Thinking about saving for your baby’s college fund can seem a little ridiculous. When all a baby is concerned with is the next feeding and being burped, just entertaining the notion of baby all grown up and going to college seems so far away. It can even be upsetting, and maybe that’s why many parents tend to put it off as long as possible. But it’s far better to begin saving early than letting the years slip by and putting a serious dent in your budget down the road.
If you’re a new parent and you’re thinking ahead and beginning to plan for your baby’s college already, time is on your side. Whether your child attends a traditional four year university or goes on to get an online degree you’ll have eighteen years to make small savings now mushroom into a big college fund later. There are several tips to making it easy.
A 529 savings plan is a great way to get started. These plans are specifically designed to save money for your child’s college. It’s structured a lot like many retirement plans. These plans generally offer several investment options and you can nurture your investment nest egg toward maturity alongside your son or daughter.
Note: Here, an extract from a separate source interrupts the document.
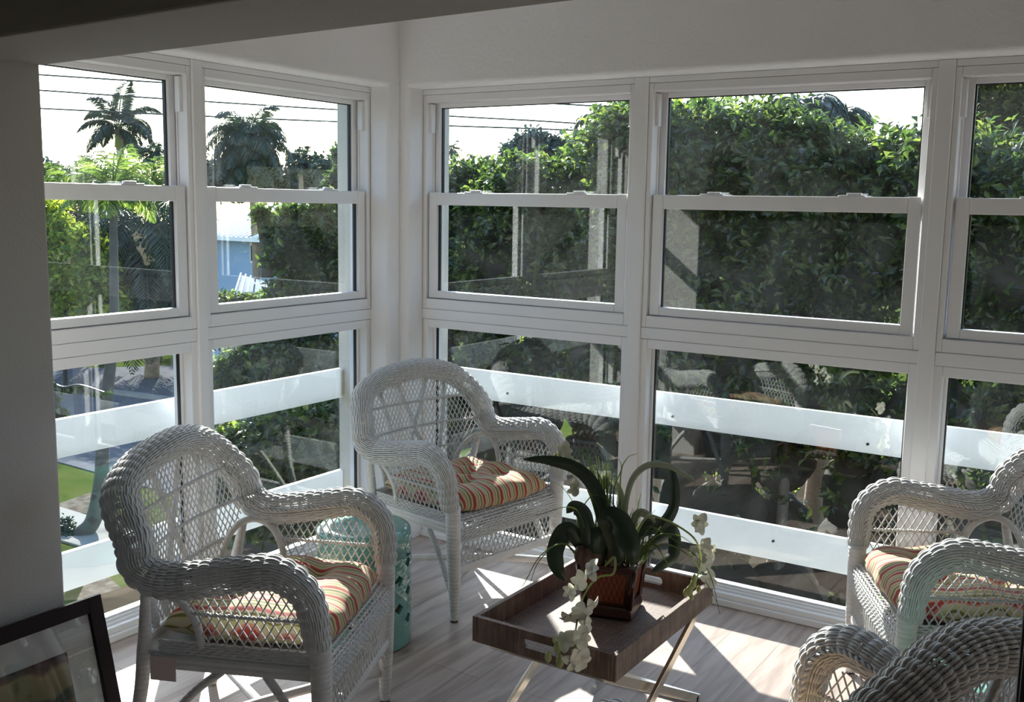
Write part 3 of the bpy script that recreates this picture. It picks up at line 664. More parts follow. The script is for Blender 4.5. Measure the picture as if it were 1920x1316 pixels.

There is also a 529 plan that allows you to pay into an account gradually; essentially paying for your child’s education ahead of time. This plan contains none of the risks associated with stock market drops, but also none of the opportunities of stock market gains.
Another great way to save substantial sums of money for your child’s college fund is a program called Upromise. This programs works by giving you back a small percentage of your purchases from participating businesses. These small percentages go directly into your child’s college fund. With a huge number of participating retail stores, grocery stores and restaurants, Upromise allows you to constantly accrue small percentages of money while buying the goods and services you normally purchase anyway.
It’s also a great idea to start a special college fund savings plan for your child when they’re still a baby. Just contributing small sums of money on a frequent basis can really add up. When you add the power of compound interest to your steady deposits of small amounts of money, you can grow the amount much larger and more rapidly than you ever thought possible.
It’s likely that a great savings plan for your child’s college years will combine a number of different strategies on your part. Not every saving strategy is going to be the best fit for every parent. But as long as you’re getting started early you’ve got time to find the best fit.